Armadillo’s STIG-B Flies, Suffers In-Flight Abort

Armadillo Aerospace successful launched its STIG-B rocket from Spaceport America earlier today. However, some sort of abort occurred during the flight, so it’s not clear how high it reached. The objective was to send the payload above 100 kilometers, the boundary of space.

Armadillo founder John Carmack has Tweeted some updates:

John Carmack @ID_AA_Carmack

> Armadillo flight at Spaceport America hit an abort limit, but the recovery system functioned properly, so the vehicle is safe.

> Need to analyze data and fix a couple things, will fly again in a couple weeks.
A press release follows after the break.

Upham, NM (NMSA PR) — New Mexico Spaceport Authority (NMSA) officials announced today the launch of a STIG-B rocket designed and built by Armadillo Aerospace of Rockwall, TX.

This launch was the first licensed Federal Aviation Administration (FAA) launch to take place from Spaceport America’s vertical launch complex at the spaceport, and the second research and development test flight this year at Spaceport America conducted by Armadillo Aerospace.

The successful launch was a non-public, unpublished event at the request of Armadillo Aerospace, as the company is testing proprietary advanced launch technologies.

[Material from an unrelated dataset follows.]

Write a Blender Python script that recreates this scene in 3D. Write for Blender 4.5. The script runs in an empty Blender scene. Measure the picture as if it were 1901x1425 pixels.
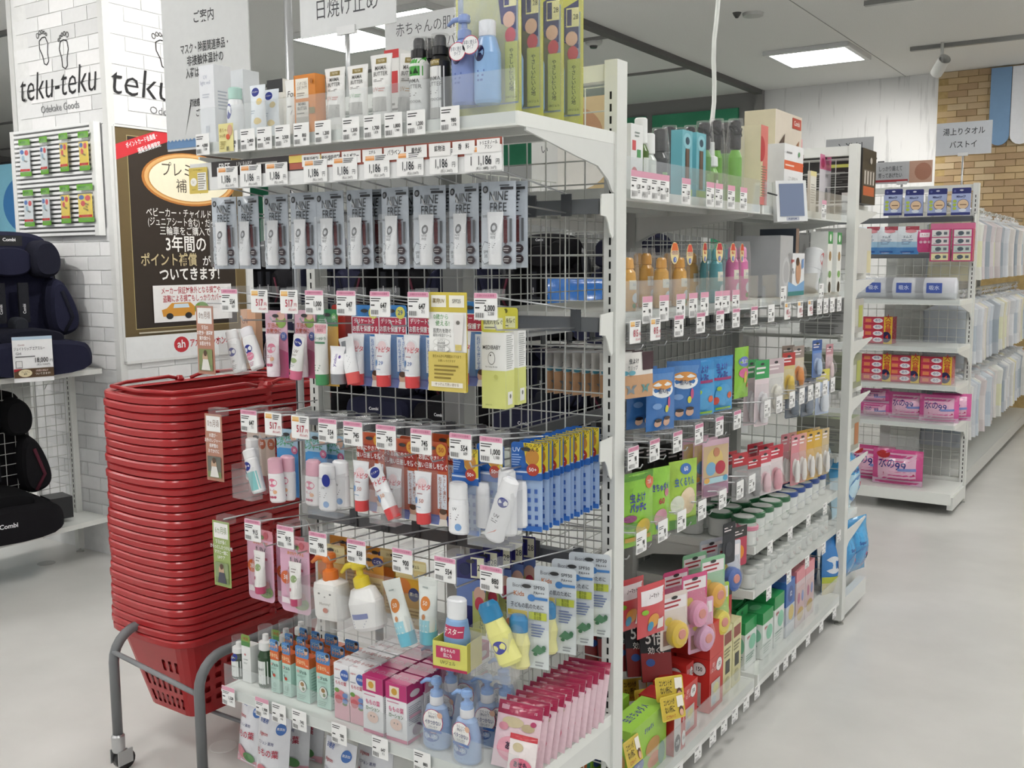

Armadillo Aerospace is a leading developer of reusable rocket-powered vehicles and plans to provide a platform for civilian access to suborbital space.

Today’s flight was the spaceport’s first FAA-licensed launch, the 6th Armadillo Aerospace vehicle, and the 16th vertical launch from Spaceport America since 2006.

Armadillo Aerospace plans to release additional information on the launch as information becomes available, and updates will be posted online at www.armadilloaerospace.com.

  • That’s what test flights are for. And since the recovery system did its job, I’d call it a small success.